Wednesday, August 20, 2014

Nordstrom Sees Sales Boost From Mobile POS Devices

Kelly Clay Contributor 

Long lines are one of the worst nightmares for retailers – especially those with consumers about to make purchases worth hundreds of dollars. For these customers, standing in line for several minutes provides the opportunity to think about the purchase they are about to make. This time can allow customers to think about the necessity of the purchase and the cost, and given too much time to over-analyze the potential purchase, a customer standing in line can easily decide to set aside part of the potential purchase and pay less for fewer items – or even walk away entirely.

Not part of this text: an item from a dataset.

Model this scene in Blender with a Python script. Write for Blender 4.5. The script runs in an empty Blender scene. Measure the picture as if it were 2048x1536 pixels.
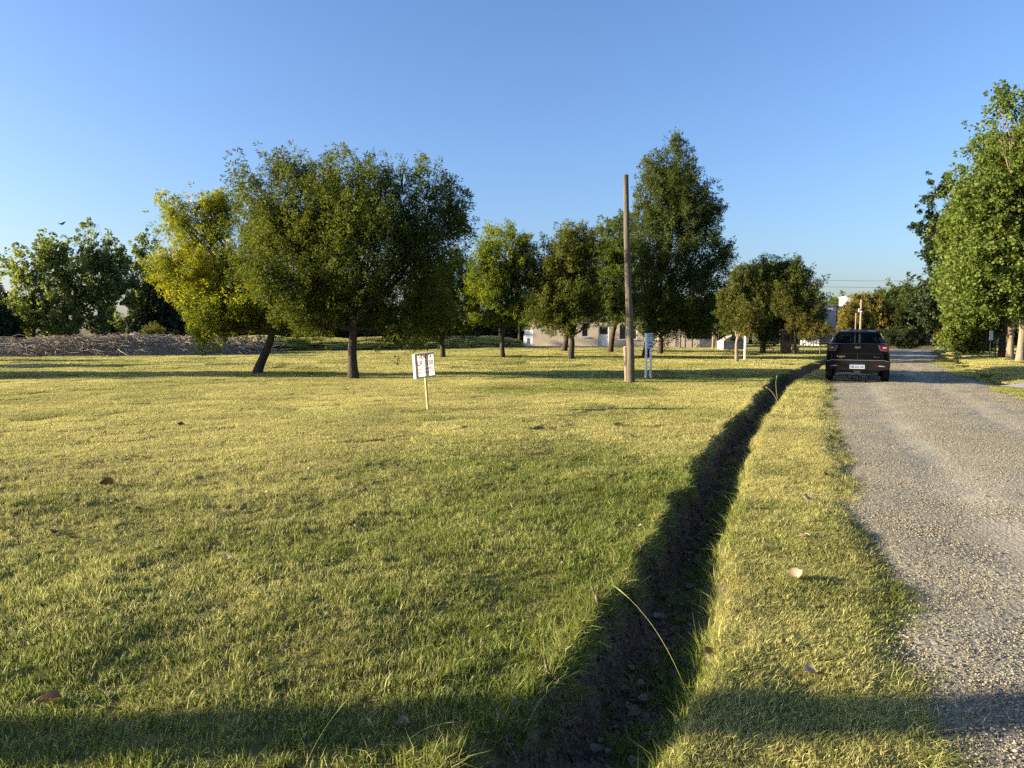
import bpy, bmesh, math, random
import numpy as np
from mathutils import Vector, Matrix

R = math.radians
scene = bpy.context.scene
COL = scene.collection

# ------------------------------------------------------------------ camera, sky, sun, exposure
CAM_H = 1.65
FPX = 1450.0                                   # focal length in pixels of the 2048-wide photograph
PITCH = math.atan(108.0 / FPX)                 # horizon lies 108 px above the middle
cd = bpy.data.cameras.new('camera')
cam = bpy.data.objects.new('camera', cd)
COL.objects.link(cam)
cd.sensor_width = 36.0
cd.lens = 36.0 * FPX / 2048.0
cd.clip_start = 0.05
cd.clip_end = 6000
cam.location = (0, 0, CAM_H)
cam.rotation_euler = (math.pi / 2 - PITCH, 0, 0)
scene.camera = cam

SUN_EL = R(12.5)
SUN_AZ = R(-93.5)                                # clockwise from +Y: the sun stands to the left, a little behind the camera
sun_dir = Vector((math.sin(SUN_AZ) * math.cos(SUN_EL), math.cos(SUN_AZ) * math.cos(SUN_EL), math.sin(SUN_EL)))
world = bpy.data.worlds.new('World')
scene.world = world
world.use_nodes = True
wn = world.node_tree
for n in list(wn.nodes):
    wn.nodes.remove(n)
sky = wn.nodes.new('ShaderNodeTexSky')
sky.sky_type = 'NISHITA'
sky.sun_disc = False
sky.sun_elevation = SUN_EL
sky.sun_rotation = SUN_AZ
sky.altitude = 0
sky.air_density = 1.1
sky.dust_density = 1.5
sky.ozone_density = 4.5
bg = wn.nodes.new('ShaderNodeBackground')
bg.inputs['Strength'].default_value = 0.092
wo = wn.nodes.new('ShaderNodeOutputWorld')
wb = wn.nodes.new('ShaderNodeMix')                   # white balance of the whole sky
wb.data_type = 'RGBA'; wb.blend_type = 'MULTIPLY'; wb.inputs[0].default_value = 1.0
wb.inputs[7].default_value = (0.97, 0.895, 0.98, 1)
wn.links.new(sky.outputs[0], wb.inputs[6])
wn.links.new(wb.outputs[2], bg.inputs[0])
wn.links.new(bg.outputs[0], wo.inputs[0])

sd = bpy.data.lights.new('sun', 'SUN')
sd.energy = 5.0
sd.angle = R(0.55)
sd.color = (1.0, 0.86, 0.62)
so = bpy.data.objects.new('sun', sd)
COL.objects.link(so)
so.rotation_euler = (-sun_dir).to_track_quat('-Z', 'Y').to_euler()
so.location = (-20, 0, 20)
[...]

Retailers like Apple and Home Depot recognized the need to eradicate this wait several years ago, providing employees with mobile POS devices that enable them check out customers from anywhere within the store if the customer is paying with a debit or credit card. Employees at Apple’s retail stores have been armed with iOS devices for several years, enabling consumers to easily make purchases without waiting in line. In early 2011, Home Depot introduced their “First Phone” to allow customers to check out from anywhere within the store, also without having to wait in line.
Now, Nordstrom, the Seattle-based fashion and beauty retailer offering apparel, shoes, makeup and other beauty products, is rolling out mobile point-of-sale (POS) devices throughout their full-line stores, as well as in some of their Nordstrom Rack stores. These mobile POS devices, which is a modified iPod Touch with a merchandise scanner and credit card slider, allow employees to check out customers from anywhere in the store. The app on the device also provides Nordstrom’s sales staff access to the company’s entire inventory, which is useful when helping customers check if an alternative size or color is available elsewhere, without needing a register to look up that information.

Nordstrom has deployed over 6,000 of these devices throughout their 117 full-line stores, and at some Nordstrom locations, there are more mobile POS devices than regular registers. Colin Johnson, a spokesperson for Nordstrom, says that these devices are part of a larger plan for Nordstrom to help “provide a more technology enabled store experience.” He notes that in 2005, Nordstrom began offering the option to ship merchandise directly to customers, and in 2009 the company integrated inventory with its online store. In 2010, Nordstrom then introduced WiFi into stores to “make it easier for customers to stay connected in the stores by using their mobile devices to shop and to compare and learn more about merchandise.”

With WiFi, Nordstrom laid a foundation for these new mobile POS devices, which Nordstrom finished initially rolling out in mid-2011 and are primarily being used in B.P. (the trendy young women’s section) and shoes, which is a conglomerate of smaller departments catering towards specific demographics. Other departments using these devices include men’s. At the flagship Nordstrom store in downtown Seattle, most sales associates in these departments can be found armed with a mobile point-of-sale device and using them to checkout customers paying with plastic. When a Nordstrom customer checks out with a mobile POS, they can sign for their purchase and enter an email address for a paperless receipt. For most Nordstrom customers, checking out with a mobile POS is an incredibly intuitive and almost shockingly simple experience.
Johnson explains that the goal of using the mobile POS for Nordstrom is really to “take care of customer anywhere in the store. We don’t have to take you to the cash register, and instead, can do that right there with you on dressing room or when you’re trying on shoes – and then you’re on your way.” He adds, “that kind of ability to increase speed and convenience is increasingly important.”

Increasingly important for not just the customer’s convenience, but for Nordstrom’s sales. According to the company’s 2012 March Sales Report, “Preliminary quarter-to-date total retail sales of $1.73 billion increased 15.3 percent compared with total retail sales of $1.50 billion for the same period in fiscal 2011.” Additionally, according to the 2011 Nordstrom Annual Report, “both the average selling price and the number of items sold increased in 2011 compared with 2010.”

Is it a coincidence that the average number of items sold and the average selling price both increased after implementing mobile point-of-sale devices? While Johnson explains that the new mobile POS at Nordstrom is designed to provide a “faster and more convenient experience for customers and reduce the time it takes time for customers to check out,” he adds that “anything that can help that is beneficial.”

This efficiency undoubtedly reduces the potential amount of time customers have to think about their purchases before they reach the register. Though consumers may enjoy the convenience these new mobile POS devices offer, both Nordstrom’s 2012 March Sales Report and 2011 sales figures allude to the real benefit of these new mobile point-of-sale devices.